Representatives Elizabeth Esty and Peter King joined forces to introduce the Brownfields Redevelopment Tax Incentive Reauthorization Act of 2018, as referenced in their “Dear Colleague” letter. If passed, the legislation would save a brownfields tax incentive that expired in January 2012. According to the letter, the bill would “reauthorize a tax incentive program that would allow developers to fully deduct the costs of environmental cleanups of brownfields in the year the costs were incurred.” The reauthorization is expected to encourage private sector investment to take on brownfields cleanup and redevelopment projects. NARC, the National League of Cities (NLC), the National Association of Counties (NACo), and the U.S. Conference of Mayors recently produced a letter urging Congress to pass the bill.

FCC Ditches 2 Federal Reviews in 5G ‘Streamlining’

The Federal Communications Commission (FCC) approved a wireless infrastructure streamlining order last week to try to speed up American efforts in the race to 5G, exempting small cell deployments from federal historic preservation and environmental reviews. Now only states and localities that have their own review processes in place can mandate them. After a failed attempt to delay the vote for more input from tribal nations, environmental advocates, and local government officials, Commissioner Jessica Rosenworcel noted that streamlining the installation of 5G networks for the wireless industry will not guarantee improved access to underserved communities, such as rural areas and urban deserts. Read more in this Route Fifty article.

At Long Last, Congress and the President Fund FY 2018

After months of wrangling, five continuing resolutions, two short-term government shutdowns, and much argument over what funding levels and policy riders should make the final cut, Congress voted and the president signed an omnibus appropriations bill that will keep the federal government funded through the end of the current fiscal year on September 30, 2018.
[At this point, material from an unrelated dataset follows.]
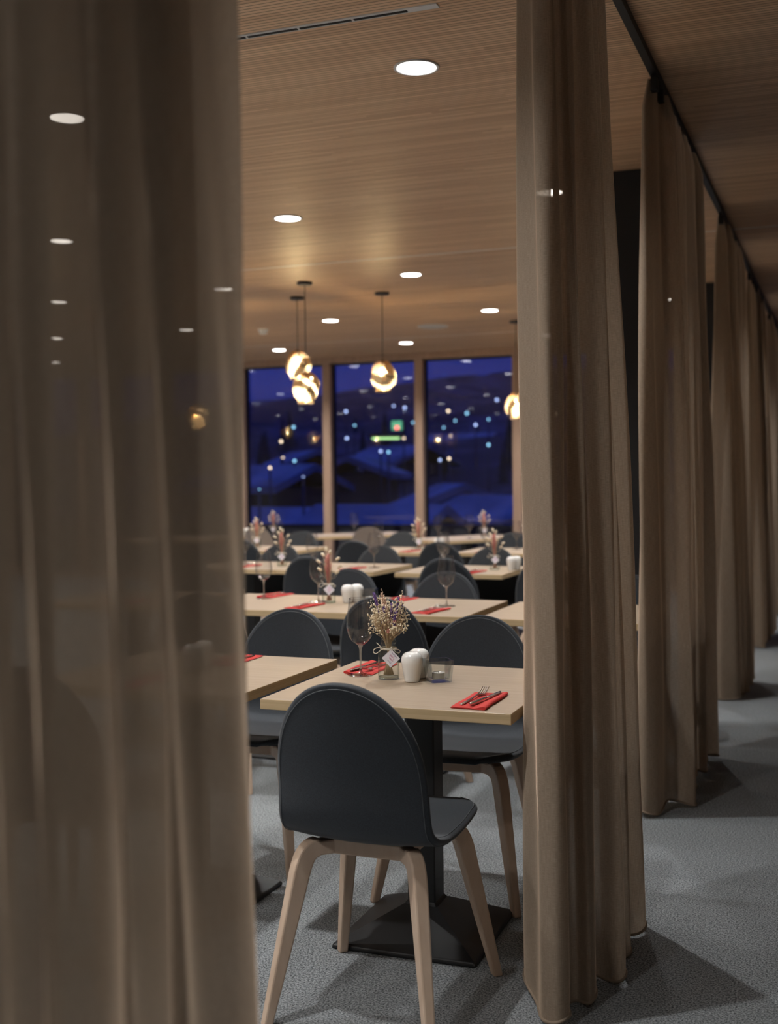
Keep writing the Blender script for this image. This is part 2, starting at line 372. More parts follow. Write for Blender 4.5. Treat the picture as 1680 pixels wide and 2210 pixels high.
# ------------------------------------------------------------------ downlights
def make_downlight(led, name='downlight'):
    r = empty(name)
    MB().lathe([(.088, -.001), (.088, -.005), (.080, -.007), (.074, -.004), (.074, .0)], 40).build('rim', M['white'], r)
    MB().lathe([(.0005, -.0035), (.04, -.0035), (.074, -.0035)], 40).build('lens', led, r)
    return r
def spot(parent, watts, colr=(1.0, .985, .965), ang=135, blend=1.0, rad=.035):
    l = bpy.data.lights.new('downlight_lamp', 'SPOT'); l.energy = watts; l.color = colr; l.spot_size = R(ang); l.spot_blend = blend; l.shadow_soft_size = rad
    o = bpy.data.objects.new('lamp', l); col.objects.link(o); o.parent = parent; o.location = (0, 0, -.075); return o
dl = make_downlight(M['led']); spot(dl, SPOT_W); DL = Proto(dl)
known = {
 (0, 0): 'round recessed downlight, the largest and nearest, beyond the slot diffuser',
 (1, 1): 'round recessed downlight between the nearest one and the pendants, left side',
 (1, 2): 'round recessed downlight just behind the ceiling joint strip, right of the paired pendants',
 (2, 3): 'round recessed downlight between the paired pendants and the single pendant cords',
 (1, 3): 'round recessed downlight at right, between single pendant and tall curtain',
 (2, 4): 'round recessed downlight close above the middle window, right of the single pendant',
 (3, 4): 'round recessed downlight close above the left window, left of the paired pendants',
 (1, 0): 'blurred downlight glow seen high up through the sheer left curtain',
 (2, 1): 'faint downlight glow through the darkest fold of the left curtain',
 (2, 2): 'small downlight glow through the right edge of the left curtain',
 (3, 3): 'white downlight glow through the left curtain above the hidden pendant'}
for i in range(0, 8):
    for j in (0, -2, -1, 1, 2, 3, 4):
        x = -1.545-1.65*i + (.04 if i else 0); y = 4.33+2.17*j
        lab = known.get((i, j), 'round recessed downlight in the wooden ceiling, hidden behind a curtain or beyond the edge')
        d_ = DL.put((x, y, H), 0, lab, 'ceiling light', 'recessed downlights in the slatted ceiling')
        if j == -2:
            for ch in d_.children:
                if ch.type == 'LIGHT': ch.data = ch.data.copy(); ch.data.energy = SPOT_W*1.1
fill_ = make_downlight(M['led_fill']); spot(fill_, AISLE_FILL_W, (1, .93, .84)); AD = Proto(fill_)  # aisle lamps are added as unseen fill, in downlight housings
for x, y in ((1.15, -2.2), (.20, -.30), (1.15, 3.4), (1.15, 6.2), (1.15, 9.0), (1.15, 11.8)):
    a_ = AD.put((x, y, H), 0, 'added fill lamp over the aisle, shaped like a recessed downlight, out of view', 'ceiling light', 'added fill lamps over the aisle')
    if y == -.30:  # stronger fill lamp, added behind the camera to light the left curtain
        for ch in a_.children:
            if ch.type == 'LIGHT': ch.data = ch.data.copy(); ch.data.energy = 90.0; ch.data.color = (1, .97, .93); ch.data.spot_size = R(125)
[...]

The $1.3 billion appropriation represents a significant success for our members! Many of NARC’s 2018 legislative and funding priorities received substantially more funding than the president requested and more than was appropriated in fiscal year 2017. Areas that saw significant funding increases include:

  • Transportation and infrastructure, including TIGER Grants, AMTRAK funding, and autonomous vehicles;
  • Community Development Block Grant (CDBG);
  • Workforce Innovation and Opportunity Act (WIOA) state workforce formula grants;
  • Economic Development Administration (EDA);
  • Census Bureau;
  • Opioid crisis relief, including funding for prevention, treatment, and law enforcement;
  • Rural water and broadband programs;
  • Clean Water and Drinking Water State Revolving Funds;
  • Aging programs;
  • Low Income and Home Energy Assistance Program (LIHEAP);
  • HOME Investment Partnerships Program and other housing assistance programs; and
  • Homelessness assistance.

Several policy riders and authorizations were also adopted as part of the omnibus, including:

  • Reauthorization of the EPA Brownfields Program, including NARC supported language;
  • Reauthorization of the Federal Aviation Administration is now extended through September; and
  • Short-term reauthorization of the National Flood Insurance Program (NFIP) is extended through the end of July.